● Input data
-.-.-
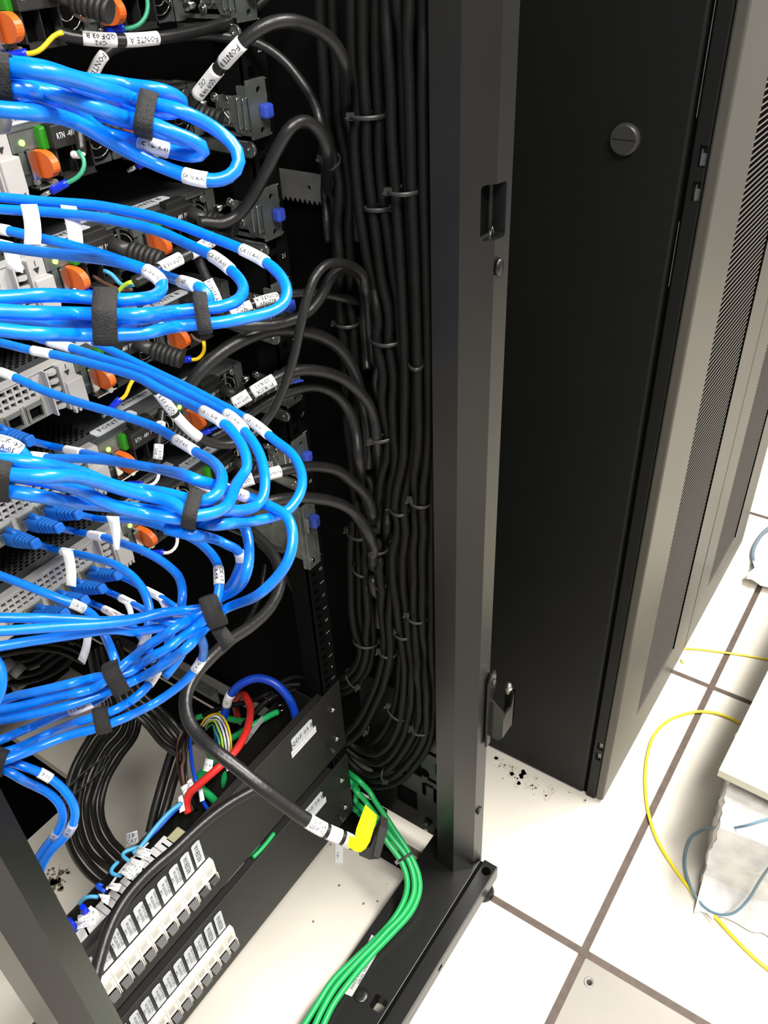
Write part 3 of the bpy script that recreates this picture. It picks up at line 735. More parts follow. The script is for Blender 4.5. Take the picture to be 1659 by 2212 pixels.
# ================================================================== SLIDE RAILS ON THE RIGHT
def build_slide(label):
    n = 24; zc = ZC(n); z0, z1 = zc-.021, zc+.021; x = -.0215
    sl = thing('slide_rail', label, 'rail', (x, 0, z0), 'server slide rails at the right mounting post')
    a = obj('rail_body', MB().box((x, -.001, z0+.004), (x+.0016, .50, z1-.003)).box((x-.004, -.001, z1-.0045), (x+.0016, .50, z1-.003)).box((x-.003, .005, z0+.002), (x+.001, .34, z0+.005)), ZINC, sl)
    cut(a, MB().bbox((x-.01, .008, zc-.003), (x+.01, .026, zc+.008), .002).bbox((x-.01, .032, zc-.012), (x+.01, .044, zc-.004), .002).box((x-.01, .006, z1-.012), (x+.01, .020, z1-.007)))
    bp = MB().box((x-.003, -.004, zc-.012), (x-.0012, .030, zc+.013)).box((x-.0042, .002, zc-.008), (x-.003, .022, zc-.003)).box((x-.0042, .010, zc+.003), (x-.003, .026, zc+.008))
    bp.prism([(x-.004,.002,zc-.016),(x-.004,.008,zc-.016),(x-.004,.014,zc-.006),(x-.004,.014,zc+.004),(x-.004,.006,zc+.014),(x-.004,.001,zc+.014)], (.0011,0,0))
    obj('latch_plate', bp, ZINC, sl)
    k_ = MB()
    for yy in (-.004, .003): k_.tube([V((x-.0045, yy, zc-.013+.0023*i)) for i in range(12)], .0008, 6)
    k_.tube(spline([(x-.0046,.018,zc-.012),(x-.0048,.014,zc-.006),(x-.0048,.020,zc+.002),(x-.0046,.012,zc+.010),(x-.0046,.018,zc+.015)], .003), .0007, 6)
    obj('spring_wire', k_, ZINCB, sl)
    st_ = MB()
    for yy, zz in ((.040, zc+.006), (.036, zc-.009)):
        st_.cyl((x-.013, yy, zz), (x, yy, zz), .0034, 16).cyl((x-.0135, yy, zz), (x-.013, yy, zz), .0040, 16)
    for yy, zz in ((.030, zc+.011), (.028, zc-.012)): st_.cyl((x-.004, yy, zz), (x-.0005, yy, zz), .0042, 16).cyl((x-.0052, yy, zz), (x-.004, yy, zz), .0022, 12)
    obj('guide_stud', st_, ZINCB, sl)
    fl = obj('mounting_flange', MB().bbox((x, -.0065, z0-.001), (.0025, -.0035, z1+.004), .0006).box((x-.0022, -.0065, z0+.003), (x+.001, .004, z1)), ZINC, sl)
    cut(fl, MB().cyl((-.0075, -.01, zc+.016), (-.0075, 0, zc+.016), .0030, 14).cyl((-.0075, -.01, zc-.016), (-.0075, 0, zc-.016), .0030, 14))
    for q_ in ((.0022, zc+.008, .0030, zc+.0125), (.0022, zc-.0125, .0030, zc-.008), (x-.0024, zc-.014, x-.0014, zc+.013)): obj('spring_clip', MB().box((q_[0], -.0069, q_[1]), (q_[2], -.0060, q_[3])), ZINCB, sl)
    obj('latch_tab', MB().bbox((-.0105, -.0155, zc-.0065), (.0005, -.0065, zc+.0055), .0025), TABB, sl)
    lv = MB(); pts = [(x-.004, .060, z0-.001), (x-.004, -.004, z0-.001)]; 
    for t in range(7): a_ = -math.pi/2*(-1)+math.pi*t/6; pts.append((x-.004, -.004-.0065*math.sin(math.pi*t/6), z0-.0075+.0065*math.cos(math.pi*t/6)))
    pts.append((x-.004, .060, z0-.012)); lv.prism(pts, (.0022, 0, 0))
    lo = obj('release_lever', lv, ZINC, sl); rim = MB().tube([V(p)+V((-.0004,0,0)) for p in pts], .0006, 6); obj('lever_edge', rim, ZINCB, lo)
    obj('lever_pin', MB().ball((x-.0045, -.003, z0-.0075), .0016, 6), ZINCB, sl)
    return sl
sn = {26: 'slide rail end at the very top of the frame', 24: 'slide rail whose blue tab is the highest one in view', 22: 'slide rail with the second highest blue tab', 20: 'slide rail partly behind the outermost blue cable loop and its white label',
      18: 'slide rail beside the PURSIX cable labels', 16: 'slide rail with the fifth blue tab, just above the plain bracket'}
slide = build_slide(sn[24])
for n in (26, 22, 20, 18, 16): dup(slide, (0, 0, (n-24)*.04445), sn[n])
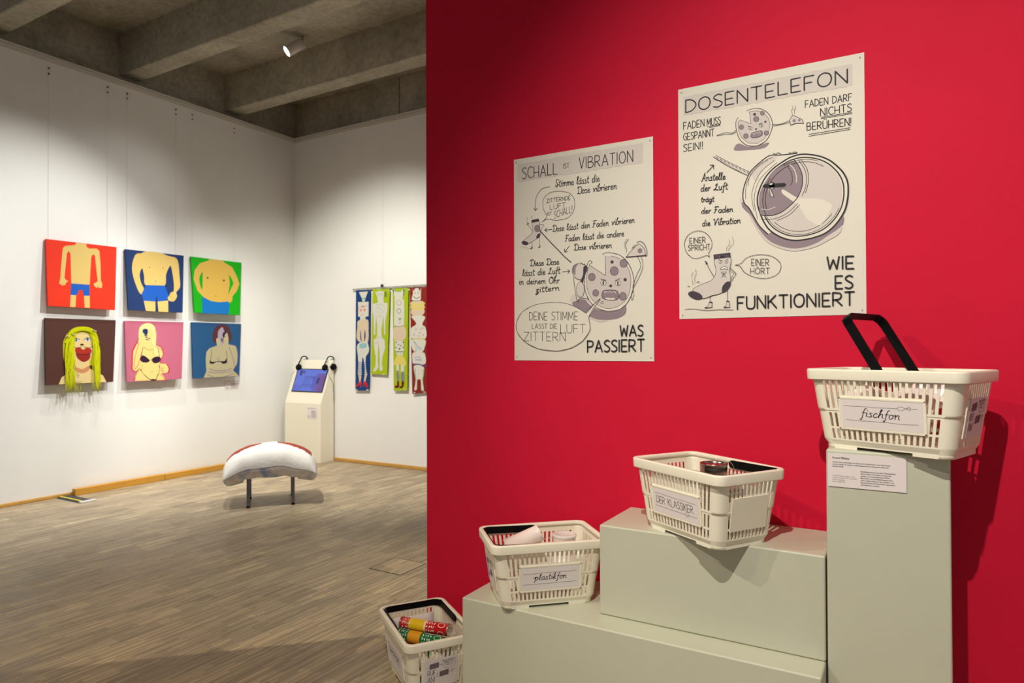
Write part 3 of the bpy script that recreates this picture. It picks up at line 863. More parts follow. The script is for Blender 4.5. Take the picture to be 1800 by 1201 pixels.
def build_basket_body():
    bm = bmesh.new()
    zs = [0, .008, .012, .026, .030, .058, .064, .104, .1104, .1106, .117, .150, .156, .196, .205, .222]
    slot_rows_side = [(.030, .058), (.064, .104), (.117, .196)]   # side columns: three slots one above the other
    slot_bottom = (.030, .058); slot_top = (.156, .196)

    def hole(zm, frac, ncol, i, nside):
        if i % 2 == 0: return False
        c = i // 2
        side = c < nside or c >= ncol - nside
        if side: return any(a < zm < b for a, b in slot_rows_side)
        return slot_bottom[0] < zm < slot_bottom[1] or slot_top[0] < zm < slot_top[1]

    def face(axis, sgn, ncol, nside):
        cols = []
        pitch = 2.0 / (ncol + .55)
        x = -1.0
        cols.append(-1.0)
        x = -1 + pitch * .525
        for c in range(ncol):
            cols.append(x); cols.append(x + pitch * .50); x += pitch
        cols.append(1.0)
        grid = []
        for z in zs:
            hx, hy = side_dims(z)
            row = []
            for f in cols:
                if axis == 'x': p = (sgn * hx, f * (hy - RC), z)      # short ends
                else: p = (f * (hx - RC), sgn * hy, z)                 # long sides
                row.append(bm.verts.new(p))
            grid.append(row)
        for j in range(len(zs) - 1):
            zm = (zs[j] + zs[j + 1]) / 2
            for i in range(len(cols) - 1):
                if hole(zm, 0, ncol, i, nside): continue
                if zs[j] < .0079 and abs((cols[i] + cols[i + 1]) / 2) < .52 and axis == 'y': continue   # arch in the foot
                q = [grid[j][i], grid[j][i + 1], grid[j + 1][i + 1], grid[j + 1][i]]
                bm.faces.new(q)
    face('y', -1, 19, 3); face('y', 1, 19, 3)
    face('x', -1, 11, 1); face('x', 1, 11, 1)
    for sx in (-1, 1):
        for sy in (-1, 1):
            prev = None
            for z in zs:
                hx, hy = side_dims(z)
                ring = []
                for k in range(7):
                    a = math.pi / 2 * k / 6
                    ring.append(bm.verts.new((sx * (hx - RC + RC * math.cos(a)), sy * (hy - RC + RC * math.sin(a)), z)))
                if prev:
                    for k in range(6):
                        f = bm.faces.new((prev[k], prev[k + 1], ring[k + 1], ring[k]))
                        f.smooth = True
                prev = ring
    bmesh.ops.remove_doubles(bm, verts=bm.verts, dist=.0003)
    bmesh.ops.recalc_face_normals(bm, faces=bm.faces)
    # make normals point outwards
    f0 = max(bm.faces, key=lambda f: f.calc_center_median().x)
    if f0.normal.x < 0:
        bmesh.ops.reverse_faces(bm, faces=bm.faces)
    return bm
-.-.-
● Task details
Write out each line exactly as it appears, from the line with "by 1201 pixels." up to and including the line with "return slot_bottom[0] <".

● Answer to this problem
Write part 3 of the bpy script that recreates this picture. It picks up at line 863. More parts follow. The script is for Blender 4.5. Take the picture to be 1800 by 1201 pixels.
def build_basket_body():
    bm = bmesh.new()
    zs = [0, .008, .012, .026, .030, .058, .064, .104, .1104, .1106, .117, .150, .156, .196, .205, .222]
    slot_rows_side = [(.030, .058), (.064, .104), (.117, .196)]   # side columns: three slots one above the other
    slot_bottom = (.030, .058); slot_top = (.156, .196)

    def hole(zm, frac, ncol, i, nside):
        if i % 2 == 0: return False
        c = i // 2
        side = c < nside or c >= ncol - nside
        if side: return any(a < zm < b for a, b in slot_rows_side)
        return slot_bottom[0] < zm < slot_bottom[1] or slot_top[0] < zm < slot_top[1]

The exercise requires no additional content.